Film français de Boris Lojkine (2024), avec Abou Sangare, Alpha Oumar Sow, Nina Meurisse, Emmanuel Yovanie, Younoussa Diallo, Ghislain Mahan, Mamadou Barry, Yaya Diallo, Keita Diallo, Amadou Bah, Karim Bouziane, Sory Binta Barry, Thierno Sadou Barry, Nagnouman Touré, Frédéric Faria, William Cotteaux-Guinard, Roger Bernard, Boris Lojkine, Leonie Lojkine… 1h33. Sortie le 9 octobre 2024.
Abou Sangare
Deux jours avant de passer l’entretien administratif qui lui permettra de régulariser sa situation auprès de l’Office français de protection des réfugiés et apatrides, un demandeur d’asile africain répète son discours formaté, tout en se démenant jour et nuit pour quelques euros. Un sujet tout simple pour un film traité sur le mode du cinéma vérité qui montre la face cachée de notre quotidien, la survie quotidienne de ces nouveaux esclaves à deux-roues qui livrent des repas, parfois au risque de leur vie, pour des salaires de misère et dans une situation de précarité absolue.

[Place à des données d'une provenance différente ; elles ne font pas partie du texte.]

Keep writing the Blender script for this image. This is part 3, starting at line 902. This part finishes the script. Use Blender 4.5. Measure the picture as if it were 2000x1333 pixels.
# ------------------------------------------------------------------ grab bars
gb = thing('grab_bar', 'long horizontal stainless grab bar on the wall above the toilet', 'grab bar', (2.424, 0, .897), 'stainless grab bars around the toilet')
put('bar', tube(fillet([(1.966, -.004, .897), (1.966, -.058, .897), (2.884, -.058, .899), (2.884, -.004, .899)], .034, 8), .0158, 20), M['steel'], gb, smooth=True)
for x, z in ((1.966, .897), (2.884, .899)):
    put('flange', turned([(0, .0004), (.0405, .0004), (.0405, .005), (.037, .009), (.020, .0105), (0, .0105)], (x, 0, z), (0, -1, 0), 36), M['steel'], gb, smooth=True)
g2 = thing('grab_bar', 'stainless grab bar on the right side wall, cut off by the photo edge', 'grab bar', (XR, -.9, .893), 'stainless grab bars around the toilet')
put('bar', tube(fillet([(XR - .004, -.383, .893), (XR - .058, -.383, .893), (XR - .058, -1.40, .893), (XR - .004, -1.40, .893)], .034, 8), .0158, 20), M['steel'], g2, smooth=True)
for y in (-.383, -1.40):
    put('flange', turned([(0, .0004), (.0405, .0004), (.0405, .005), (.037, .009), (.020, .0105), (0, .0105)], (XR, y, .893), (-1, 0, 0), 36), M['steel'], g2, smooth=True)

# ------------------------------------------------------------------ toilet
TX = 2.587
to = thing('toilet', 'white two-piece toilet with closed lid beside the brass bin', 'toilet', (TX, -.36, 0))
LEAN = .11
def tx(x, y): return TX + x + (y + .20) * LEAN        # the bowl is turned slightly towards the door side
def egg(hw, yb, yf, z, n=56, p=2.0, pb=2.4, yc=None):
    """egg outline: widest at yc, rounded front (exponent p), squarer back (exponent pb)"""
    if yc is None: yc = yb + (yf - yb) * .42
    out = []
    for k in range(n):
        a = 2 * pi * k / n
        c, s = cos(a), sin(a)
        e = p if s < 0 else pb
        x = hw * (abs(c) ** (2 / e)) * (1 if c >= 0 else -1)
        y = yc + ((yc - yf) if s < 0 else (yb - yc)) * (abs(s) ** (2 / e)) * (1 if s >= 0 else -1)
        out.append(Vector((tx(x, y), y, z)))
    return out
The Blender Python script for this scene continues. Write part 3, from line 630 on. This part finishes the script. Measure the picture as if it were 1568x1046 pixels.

Cette étude de mœurs plus réaliste que naturaliste a le mérite de s’attacher à un paysage humain auquel on a fini par ne plus faire attention tant il appartient à notre quotidien. Boris Lojkine se comporte comme un photographe faisant poser un couple qui décide de modifier la focale pour faire le point sur ce qui se passe derrière ou à côté et nous montrer un spectacle qui rompt avec cette harmonie. Il donne la parole à ceux qui ne l’ont jamais, mais qui font partie intégrante de notre quotidien tout en restant aussi discrets que possible pour qu’on oublie qu’ils sont dans leur grande majorité clandestins, même s’ils constituent un maillon indispensable de la machine économique en attendant leur régularisation hypothétique. L’histoire de Souleymane est donc aussi celle de ces milliers d’invisibles corvéables à merci. qui sillonnent les rues des grandes villes en occupant les emplois précaires dont personne d’autre ne veut.
Abou Sangare
Pour aboutir à cette œuvre de fiction d’une authenticité troublante, le réalisateur Boris Lojkine, déjà remarqué pour son film précédent, Camille, a procédé à une véritable enquête de terrain afin de rencontrer ces forçats de nos rues toujours prêts à répondre à nos caprices de consommateurs, de jour comme de nuit. Résultat : un film fluide qui épouse les mouvements et les déplacements de ses protagonistes pour dresser l’état des lieux de ce monde qui nous entoure et auquel nous devrions prêter plus d’attention, tant il repose sur des pratiques contestables et une exploitation de la misère et de la fragilité. Jamais pourtant L’histoire de Souleymane ne cherche à donner de leçon ou à bousculer notre bonne conscience. C’est juste la chronique impressionniste d’un monde contemporain qui va si mal qu’il a laissé prospérer des situations qui échappent à l’organisation du travail, mais arrangent tout le monde. Une démonstration magistrale qui est indissociable de la personnalité d’Abou Sangare, miraculeux de retenue, de pudeur et de dignité. Lojkine est un cinéaste humaniste qui regarde systématiquement ce que ses confrères n’essaient même plus de voir. Dans la lignée de Ken Loach et de Philippe Faucon, il est sans doute l’un des seuls cinéastes de sa génération à filmer par empathie les conséquences humaines de la mondialisation et du libéralisme sur les plus faibles. Quitte à montrer ici Souleymane piégé par ses compagnons de galère qui entreprennent de lui faire raconter le pseudo-calvaire qu’il aurait enduré pour attendrir une fonctionnaire rompue à tous les stratagèmes, alors même que le récit de ce qu’il a vraiment vécu serait sans doute suffisamment poignant en soi pour lui valoir un meilleur accueil. Reste que la description de cette mécanique mortifère en dit long sur le poids mortifère des mots confrontés aux actes. Ce film est une merveille dont les multiples récompenses soulignent la puissance dénuée d’artifices.